[Begin]

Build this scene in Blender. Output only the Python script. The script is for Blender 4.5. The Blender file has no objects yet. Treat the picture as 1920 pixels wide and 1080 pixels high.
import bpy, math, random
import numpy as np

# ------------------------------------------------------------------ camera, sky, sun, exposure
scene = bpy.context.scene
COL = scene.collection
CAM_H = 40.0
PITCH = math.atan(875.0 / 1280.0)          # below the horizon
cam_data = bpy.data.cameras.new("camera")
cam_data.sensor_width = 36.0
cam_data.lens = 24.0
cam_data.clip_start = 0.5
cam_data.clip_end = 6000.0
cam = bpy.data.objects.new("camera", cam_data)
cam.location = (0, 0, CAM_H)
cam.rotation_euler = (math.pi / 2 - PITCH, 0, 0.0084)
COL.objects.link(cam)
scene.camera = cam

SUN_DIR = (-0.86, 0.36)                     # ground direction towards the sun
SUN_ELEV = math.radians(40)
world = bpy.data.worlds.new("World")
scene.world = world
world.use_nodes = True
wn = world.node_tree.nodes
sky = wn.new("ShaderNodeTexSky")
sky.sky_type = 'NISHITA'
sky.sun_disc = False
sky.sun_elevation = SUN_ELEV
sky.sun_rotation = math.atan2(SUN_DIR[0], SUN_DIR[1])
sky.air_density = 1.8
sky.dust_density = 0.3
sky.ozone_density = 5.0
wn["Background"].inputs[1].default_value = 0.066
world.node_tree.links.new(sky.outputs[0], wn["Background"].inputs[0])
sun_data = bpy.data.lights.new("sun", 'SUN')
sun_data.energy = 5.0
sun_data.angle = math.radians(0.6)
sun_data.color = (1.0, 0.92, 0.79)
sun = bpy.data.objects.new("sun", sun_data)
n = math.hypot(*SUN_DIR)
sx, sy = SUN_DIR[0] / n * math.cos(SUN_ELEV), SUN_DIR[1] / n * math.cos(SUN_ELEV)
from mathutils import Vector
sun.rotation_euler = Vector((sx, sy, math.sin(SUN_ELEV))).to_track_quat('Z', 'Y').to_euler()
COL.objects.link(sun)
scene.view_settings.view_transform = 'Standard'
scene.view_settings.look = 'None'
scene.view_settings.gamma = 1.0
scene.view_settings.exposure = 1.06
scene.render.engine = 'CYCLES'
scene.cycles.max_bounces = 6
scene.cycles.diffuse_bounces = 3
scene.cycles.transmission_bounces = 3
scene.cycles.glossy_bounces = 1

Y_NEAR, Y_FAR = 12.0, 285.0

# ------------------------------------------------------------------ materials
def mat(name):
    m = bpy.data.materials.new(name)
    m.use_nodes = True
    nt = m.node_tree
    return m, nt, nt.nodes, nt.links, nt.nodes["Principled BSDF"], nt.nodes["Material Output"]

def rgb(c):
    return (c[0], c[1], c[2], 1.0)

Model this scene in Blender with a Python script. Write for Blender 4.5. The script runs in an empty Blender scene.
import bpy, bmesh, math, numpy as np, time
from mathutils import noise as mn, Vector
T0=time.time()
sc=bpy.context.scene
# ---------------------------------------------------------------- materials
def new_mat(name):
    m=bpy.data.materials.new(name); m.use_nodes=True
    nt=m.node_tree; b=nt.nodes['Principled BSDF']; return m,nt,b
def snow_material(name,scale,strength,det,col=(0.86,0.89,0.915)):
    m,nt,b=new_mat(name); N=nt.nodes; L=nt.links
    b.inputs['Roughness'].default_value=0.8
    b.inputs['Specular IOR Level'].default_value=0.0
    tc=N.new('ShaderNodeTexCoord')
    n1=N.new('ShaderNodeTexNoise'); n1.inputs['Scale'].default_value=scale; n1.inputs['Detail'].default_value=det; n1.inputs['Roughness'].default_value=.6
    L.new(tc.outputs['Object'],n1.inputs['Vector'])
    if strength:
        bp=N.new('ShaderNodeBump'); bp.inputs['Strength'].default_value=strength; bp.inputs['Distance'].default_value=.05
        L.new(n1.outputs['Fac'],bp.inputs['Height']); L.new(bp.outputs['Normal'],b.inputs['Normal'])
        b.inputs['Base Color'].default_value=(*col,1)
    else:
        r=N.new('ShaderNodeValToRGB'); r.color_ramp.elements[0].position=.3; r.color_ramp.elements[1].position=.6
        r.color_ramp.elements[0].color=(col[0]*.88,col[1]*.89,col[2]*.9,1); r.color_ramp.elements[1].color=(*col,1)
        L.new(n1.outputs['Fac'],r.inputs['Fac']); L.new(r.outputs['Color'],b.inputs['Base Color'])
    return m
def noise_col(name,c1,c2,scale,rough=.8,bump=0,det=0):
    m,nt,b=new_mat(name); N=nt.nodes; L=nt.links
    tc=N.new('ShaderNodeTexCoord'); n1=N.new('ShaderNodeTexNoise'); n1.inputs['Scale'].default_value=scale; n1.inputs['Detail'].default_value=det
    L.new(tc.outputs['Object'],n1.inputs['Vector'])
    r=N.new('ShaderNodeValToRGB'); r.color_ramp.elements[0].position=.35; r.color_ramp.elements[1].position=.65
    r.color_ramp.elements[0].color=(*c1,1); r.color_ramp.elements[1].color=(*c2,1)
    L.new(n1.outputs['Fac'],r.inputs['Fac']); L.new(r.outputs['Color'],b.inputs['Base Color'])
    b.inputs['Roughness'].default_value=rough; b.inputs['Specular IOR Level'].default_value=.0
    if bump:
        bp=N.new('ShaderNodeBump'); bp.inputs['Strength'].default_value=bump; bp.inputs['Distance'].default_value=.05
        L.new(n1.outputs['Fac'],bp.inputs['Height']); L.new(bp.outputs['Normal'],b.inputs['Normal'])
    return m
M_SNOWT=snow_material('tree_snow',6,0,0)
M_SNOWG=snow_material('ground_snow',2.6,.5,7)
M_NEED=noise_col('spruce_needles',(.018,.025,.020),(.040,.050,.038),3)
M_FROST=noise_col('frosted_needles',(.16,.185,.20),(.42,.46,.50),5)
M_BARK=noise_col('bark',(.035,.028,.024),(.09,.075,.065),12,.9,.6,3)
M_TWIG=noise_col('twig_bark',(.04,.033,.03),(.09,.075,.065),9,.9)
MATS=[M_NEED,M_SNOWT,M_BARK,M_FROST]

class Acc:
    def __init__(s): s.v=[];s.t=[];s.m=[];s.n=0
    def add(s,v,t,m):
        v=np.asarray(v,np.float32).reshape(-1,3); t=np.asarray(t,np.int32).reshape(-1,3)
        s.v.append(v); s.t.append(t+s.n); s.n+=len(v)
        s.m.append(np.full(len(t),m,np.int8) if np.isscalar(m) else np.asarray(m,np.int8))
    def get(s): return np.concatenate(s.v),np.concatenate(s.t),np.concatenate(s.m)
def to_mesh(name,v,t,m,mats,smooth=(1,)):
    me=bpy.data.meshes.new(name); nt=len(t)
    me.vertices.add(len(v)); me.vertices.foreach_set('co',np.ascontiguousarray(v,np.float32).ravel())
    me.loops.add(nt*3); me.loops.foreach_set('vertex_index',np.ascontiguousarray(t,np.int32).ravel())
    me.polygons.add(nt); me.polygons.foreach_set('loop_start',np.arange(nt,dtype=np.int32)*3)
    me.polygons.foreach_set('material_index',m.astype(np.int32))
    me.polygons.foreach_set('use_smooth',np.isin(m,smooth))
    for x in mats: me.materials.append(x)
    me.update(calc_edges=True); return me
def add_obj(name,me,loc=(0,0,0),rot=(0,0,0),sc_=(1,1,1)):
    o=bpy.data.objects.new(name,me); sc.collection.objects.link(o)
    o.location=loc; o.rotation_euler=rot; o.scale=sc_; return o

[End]

Starting at the first line of the material above, reproduce each line exactly up to and including the line with "import numpy as np".

Build this scene in Blender. Output only the Python script. The script is for Blender 4.5. The Blender file has no objects yet. Treat the picture as 1920 pixels wide and 1080 pixels high.
import bpy, math, random
import numpy as np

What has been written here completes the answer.